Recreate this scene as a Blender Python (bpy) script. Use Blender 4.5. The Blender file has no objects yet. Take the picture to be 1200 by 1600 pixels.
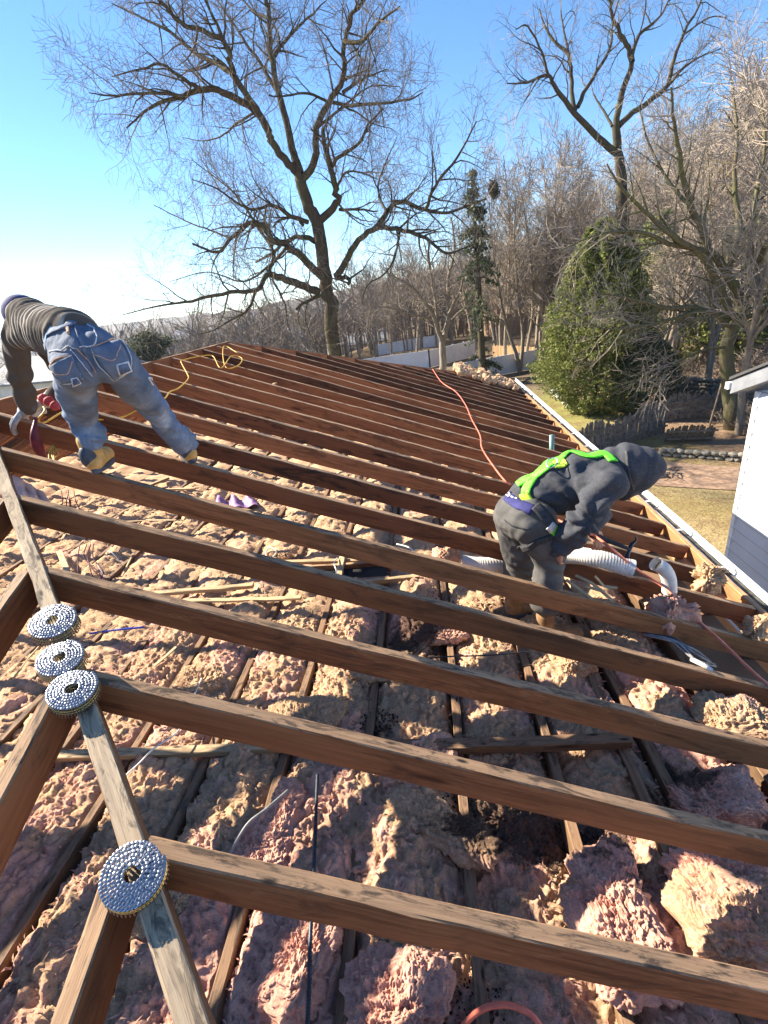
import bpy, bmesh, math, random
import numpy as np
from mathutils import Vector, Matrix, noise as mn
from mathutils.bvhtree import BVHTree
random.seed(7); rng = np.random.default_rng(7)
SC = bpy.context.scene; COL = SC.collection
# ---------------------------------------------------------------- camera
CAM = np.array([2.6041, -2.6766, .2914]); FPX = 755.85
_y, _p, _r = -.1153, -.4135, -.1303
FW = np.array([math.sin(_y)*math.cos(_p), math.cos(_y)*math.cos(_p), math.sin(_p)])
RT = np.array([math.cos(_y), -math.sin(_y), 0.]); UP = np.cross(RT, FW)
RT, UP = math.cos(_r)*RT+math.sin(_r)*UP, -math.sin(_r)*RT+math.cos(_r)*UP
cd = bpy.data.cameras.new('camera'); cam = bpy.data.objects.new('camera', cd); COL.objects.link(cam)
cam.matrix_world = Matrix(((RT[0], UP[0], -FW[0], CAM[0]), (RT[1], UP[1], -FW[1], CAM[1]), (RT[2], UP[2], -FW[2], CAM[2]), (0, 0, 0, 1)))
cd.sensor_fit = 'VERTICAL'; cd.sensor_height = 36; cd.lens = 36*FPX/1600; cd.clip_start = .05; cd.clip_end = 6000
SC.camera = cam
# ---------------------------------------------------------------- light
SUN_AZ, SUN_EL = math.radians(69), math.radians(33.2)      # azimuth measured from +Y towards -X
w = bpy.data.worlds.new('World'); SC.world = w; w.use_nodes = True
nt = w.node_tree; nt.nodes.clear()
sky = nt.nodes.new('ShaderNodeTexSky'); sky.sky_type = 'NISHITA'; sky.sun_disc = False
sky.sun_elevation = SUN_EL; sky.sun_rotation = -SUN_AZ; sky.air_density = 1.0; sky.dust_density = .0; sky.ozone_density = 3.0; sky.altitude = 1800
bg = nt.nodes.new('ShaderNodeBackground'); bg.inputs[1].default_value = .078
wo = nt.nodes.new('ShaderNodeOutputWorld'); hs = nt.nodes.new('ShaderNodeHueSaturation'); hs.inputs['Saturation'].default_value = 1.14; hs.inputs['Hue'].default_value = .5; nt.links.new(sky.outputs[0], hs.inputs['Color']); nt.links.new(hs.outputs[0], bg.inputs[0]); nt.links.new(bg.outputs[0], wo.inputs[0])
sd = Vector((-math.sin(SUN_AZ)*math.cos(SUN_EL), math.cos(SUN_AZ)*math.cos(SUN_EL), math.sin(SUN_EL)))
sl = bpy.data.lights.new('sun', 'SUN'); sl.energy = 5.0; sl.angle = math.radians(.5); sl.color = (1, .88, .70)
so = bpy.data.objects.new('sun', sl); COL.objects.link(so); so.rotation_euler = sd.to_track_quat('Z', 'Y').to_euler(); so.location = (0, 0, 30)
SC.view_settings.view_transform = 'Standard'; SC.view_settings.look = 'None'; SC.view_settings.gamma = 1
SC.view_settings.exposure = 1.85
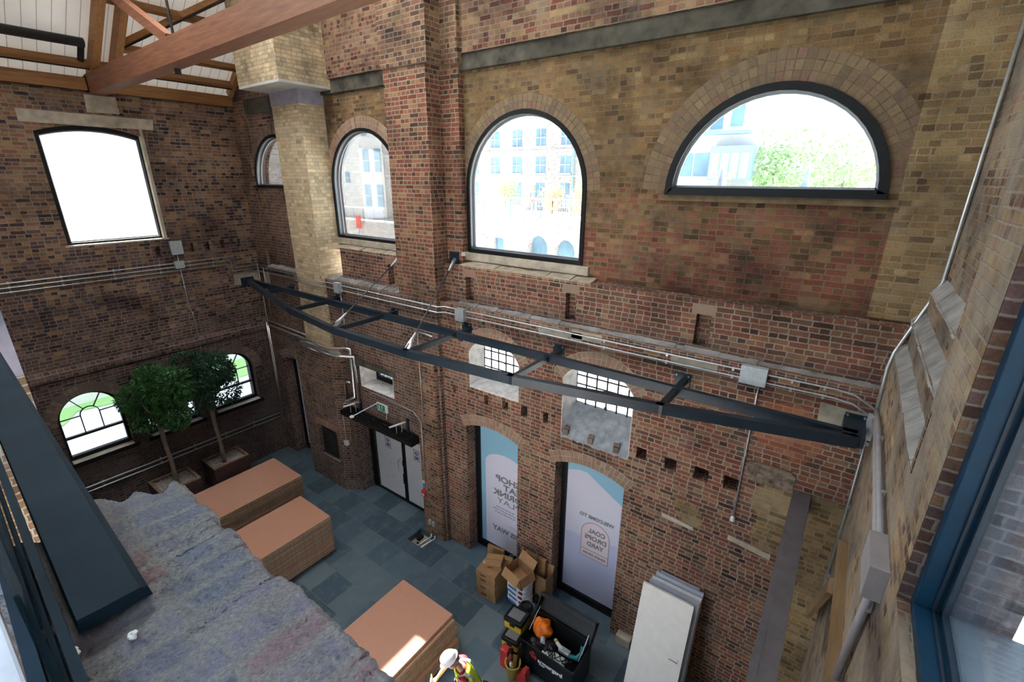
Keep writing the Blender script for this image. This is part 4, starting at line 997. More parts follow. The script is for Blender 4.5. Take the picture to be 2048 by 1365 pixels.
# ================================================================== CONDUITS, BOXES, PIPES
def conduit(label, pts, r=.0125, mat='galv', group=None, clips=(), name='conduit', cat='conduit', cd=(0, -1, 0)):
    m = MB(); m.tube(pts, r, 8); o = tag(m.build(name, M[mat], smooth=True), label, cat, group)
    if clips:
        for c in clips:
            m = MB(); m.box(c[0] - .014, c[0] + .014, c[1] - .016, c[1] + .016, c[2] - r - .014, c[2] + r + .014); m.build('saddle_clip', M['galv'], o)
    return o
def run(z, dy):
    ya = -.1 - dy; yc = -.18 - dy
    return [(XL + .05, ya, z), (-11.50, ya, z), (-11.44, yc, z), (-10.24, yc, z), (-10.16, ya, z - .02), (-6.46, ya, z - .03), (-6.36, -dy, z - .03), (-6.05, -dy, z - .03), (.15, -dy, z - .01), (.35, -dy, z - .03), (.58, -dy - .08, z - .13)]
for z, wh in ((5.86, 'upper'), (5.745, 'lower')):
    pr = run(z, .03)
    cl = [(x, -.115 if x < -6.4 else -.018, z - .03 if x > -10 else z) for x in (-13.0, -9.0, -8.3, -6.9, -5.4, -4.1, -2.9, -1.9, -1.0, -.3, .05)]
    conduit('%s of the two thin grey conduits running the length of the back brick wall' % wh, pr, clips=cl)
LWZ = ((6.20, -.86, 5.93), (6.12, -.76, 5.90), (6.04, -.70, 5.83))
for k, (z, yv, z2) in enumerate(((6.21, -.68, 5.90), (6.12, -.77, 5.82), (6.03, -.86, 5.74))):
    conduit('%s of the three thin conduits on the left wall under the big window' % ('topmost', 'middle', 'lowest')[k],
            [(XL + .03, -9.0, z + .0), (XL + .03, yv, z), (XL + .03, yv, z2), (XL + .03, -.05, z2)], clips=[(XL + .02, y, z) for y in (-5.0, -4.2, -3.3, -2.4, -1.75, -1.2)])
conduit('thin kinked conduit dropping down the left wall to the low middle window', [(XL + .03, -1.98, 6.45), (XL + .03, -1.98, 5.15), (XL + .03, -1.92, 4.7), (XL + .03, -1.93, 3.72)], .012, clips=[(XL + .02, -1.98, 5.6), (XL + .02, -1.92, 4.9), (XL + .02, -1.92, 4.3)])
conduit('pale conduit down the far left corner of the room', [(XL + .10, -.12, 5.95), (XL + .16, -.14, 4.9), (XL + .20, -.16, 3.2)], .012)
conduit('second pale conduit beside the far left corner', [(XL + .42, -.13, 5.88), (XL + .42, -.13, 4.4)], .012)
for dx, wh in ((0, 'left'), (.09, 'right')):
    conduit('%s of two bright pipes climbing the far left corner' % wh, [(XL + .12 + dx, -.16, 4.25 - dx), (XL + .12 + dx, -.16, 1.15)], .024, 'copper', name='pipe', cat='pipe')
for z, wh in ((1.29, 'upper'), (1.17, 'lower')):
    conduit('%s of two shiny pipes low along the left wall behind the tree planters' % wh, [(XL + .04, -9.0, z), (XL + .04, -.14, z - .02), (XL + .04, -.14, z - .2)], .02, 'galv', name='pipe', cat='pipe', clips=[(XL + .03, y, z) for y in (-4.6, -3.4, -2.6, -1.8, -1.0)])
for k in range(2):
    conduit('%s grey pipe along the wall left of the chimney base' % ('upper', 'lower')[k], [(-13.35, -.14, 4.30 - .12 * k), (-11.35, -.14, 4.24 - .12 * k)], .025, 'greypipe', name='pipe', cat='pipe')
# bright lagged pipes across the chimney shoulder down to the canopy
def pipe(label, pts, r=.04): return conduit(label, pts, r, 'copper', name='lagged_pipe', cat='pipe')
pipe('upper bright pipe crossing the chimney shoulder and dropping to the canopy', [(-11.75, -.42, 4.26), (-9.93, -.42, 4.26), (-9.68, -.17, 4.26), (-9.50, -.17, 4.26), (-9.50, -.17, 2.98), (-9.62, -.30, 2.90), (-9.72, -.34, 2.84)])
pipe('lower bright pipe crossing the chimney shoulder with a short elbow', [(-11.72, -.44, 4.12), (-9.72, -.44, 4.10), (-9.36, -.17, 4.12), (-9.36, -.17, 2.88), (-9.72, -.38, 2.80)])
pipe('short bright pipe stub bending beside the chimney above the canopy', [(-9.64, -.17, 3.35), (-9.84, -.20, 3.32), (-9.84, -.20, 2.80)], .03)
def box_on(label, x0, x1, y0, y1, z0, z1, mat='galv_box', name='junction_box', cat='junction box'):
    m = MB(); m.bev(x0, x1, y0, y1, z0, z1, .006); o = tag(m.build(name, M[mat]), label, cat)
    return o
box_on('small grey junction box on the conduits right of the chimney', -9.82, -9.62, -.20, -.1, 5.66, 5.9)
box_on('grey junction box on the conduits right of the tall pier', -6.02, -5.80, -.10, 0, 5.62, 5.87)
box_on('largest grey junction box on the conduits at the right', -.90, -.58, -.09, 0, 5.68, 5.93)
m = MB(); m.bev(XL, XL + .09, -2.10, -1.84, 6.42, 6.75, .006); tag(m.build('junction_box', M['galv_box']), 'large grey box under the corner of the big left window', 'junction box')
m = MB(); m.bev(XL, XL + .09, -2.09, -1.88, 6.08, 6.26, .006); tag(m.build('junction_box', M['galv_box']), 'small grey box on the three conduits of the left wall', 'junction box')
def drop(label, x, y, za, zb, head=False):
    o = conduit(label, [(x, y, za), (x, y, zb)], .011, clips=[(x, y + .01, za + (zb - za) * q) for q in (.15, .5, .85)])
    if head:
        m = MB(); m.lathe([(0, -.05), (.035, -.05), (.03, 0), (.012, .03)], (x, y - .01, zb), 12); m.build('detector_head', M['white'], o)
drop('thin conduit hanging from the largest box with a white tip', -.66, -.03, 5.68, 3.55, True)
drop('thin conduit dropping from the box right of the chimney', -9.66, -.13, 5.66, 4.3)
drop('thin conduit dropping down the left side of the pier base', -6.98, -.22, 5.2, 3.0)
conduit('short horizontal conduit beside the steel truss on the pier', [(-7.02, -.14, 5.2), (-6.62, -.14, 5.18)], .02)
conduit('thin conduit rising into the box right of the tall pier', [(-5.92, -.03, 5.62), (-5.92, -.03, 5.35)], .012)
conduit('thin conduit on the wall under the small window going over to the pier', [(-8.9, -.13, 3.2), (-8.85, -.13, 3.28), (-7.4, -.13, 3.22), (-7.05, -.22, 3.1), (-7.05, -.22, 1.2)], .011)
conduit('thin conduit down the chimney base to a white switch', [(-9.99, -.27, 2.45), (-9.99, -.27, 1.58)], .010)
box_on('small white switch on the chimney base corner', -10.06, -9.95, -.30, -.22, 1.44, 1.58, 'white', 'switch', 'switch')
box_on('left of two grey sockets low on the pier base', -7.02, -6.94, -.24, -.165, .33, .45, 'galv_box', 'socket', 'socket')
box_on('right of two grey sockets low on the pier base', -6.90, -6.82, -.24, -.165, .33, .45, 'galv_box', 'socket', 'socket')
t = thing('call_point', 'red fire call point under a blue notice on the pier beside the double door', 'fire alarm', (-7.1, -.2, 1.2))
MB().bev(-7.17, -7.05, -.26, -.19, 1.10, 1.24, .008).build('call_box', M['red_p'], t)
MB().box(-7.15, -7.07, -.262, -.258, 1.13, 1.18).build('call_glass', M['white'], t)
m = MB(); m.box(-7.18, -7.05, -.197, -.19, 1.27, 1.50); nb = m.build('notice_plate', M['white'], t)
MB().box(-7.16, -7.07, -.2, -.197, 1.33, 1.43).build('blue_panel', M['blue_p'], nb); MB().box(-7.16, -7.07, -.2, -.197, 1.275, 1.32).build('red_panel', M['red_p'], nb)
# conduits on the right-hand wall
for k, (dx, wh) in enumerate(((0, 'left'), (.035, 'right'))):
    conduit('%s of two thin conduits slanting down the room corner at the right' % wh, [(.57 - .01 * k, -.10 - dx, 5.62), (.57, -.10 - dx, 4.4), (.57, -.10 - dx, 2.9 + .2 * k)], .012, clips=[(.585, -.10 - dx, z) for z in (5.3, 4.4, 3.3)])
conduit('left of two thick grey pipes leading along the right wall to the box', [(.56, -.45, 5.74), (.56, -1.0, 5.77), (.56, -2.85, 5.72)], .025, 'greypipe', name='pipe', cat='pipe', clips=[(.58, -1.2, 5.77), (.58, -2.2, 5.75)])
conduit('right of two thick grey pipes leading along the right wall to the box', [(.56, -.40, 5.84), (.56, -1.0, 5.87), (.56, -2.80, 5.84)], .025, 'greypipe', name='pipe', cat='pipe', clips=[(.58, -1.2, 5.87), (.58, -2.2, 5.85)])
o = box_on('long grey box on the right wall where two pipes end', .49, .60, -3.20, -2.78, 5.62, 5.88, 'greypipe')
conduit('thick grey pipe slanting down the right wall below the box', [(.56, -3.1, 5.66), (.56, -2.95, 5.1), (.56, -2.85, 4.5)], .03, 'greypipe', name='pipe', cat='pipe', clips=[(.58, -3.05, 5.45), (.58, -2.86, 4.6)])
conduit('tall grey conduit climbing the right-hand corner beside the half-round window', [(.58, -.10, 5.66), (.57, -.05, 6.25), (.60, .02, 6.42), (.82, .34, 7.02), (.86, .36, 7.2), (.86, .36, 9.9)], .018, 'galv', clips=[(.86, .38, 7.3), (.86, .38, 8.3), (.86, .38, 9.2), (.57, -.04, 6.1)])
m = MB(); m.box(.52, .6, -.18, -.06, 5.36, 5.66); tag(m.build('junction_box', M['galv_box']), 'small box in the right corner where conduits meet', 'junction box')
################
▶ _WHAT THIS TASK INVOLVES_
Give the number of lines containing the word "scene". No other answer is needed.

▶ _RESPONSE FOR THIS EXERCISE_
2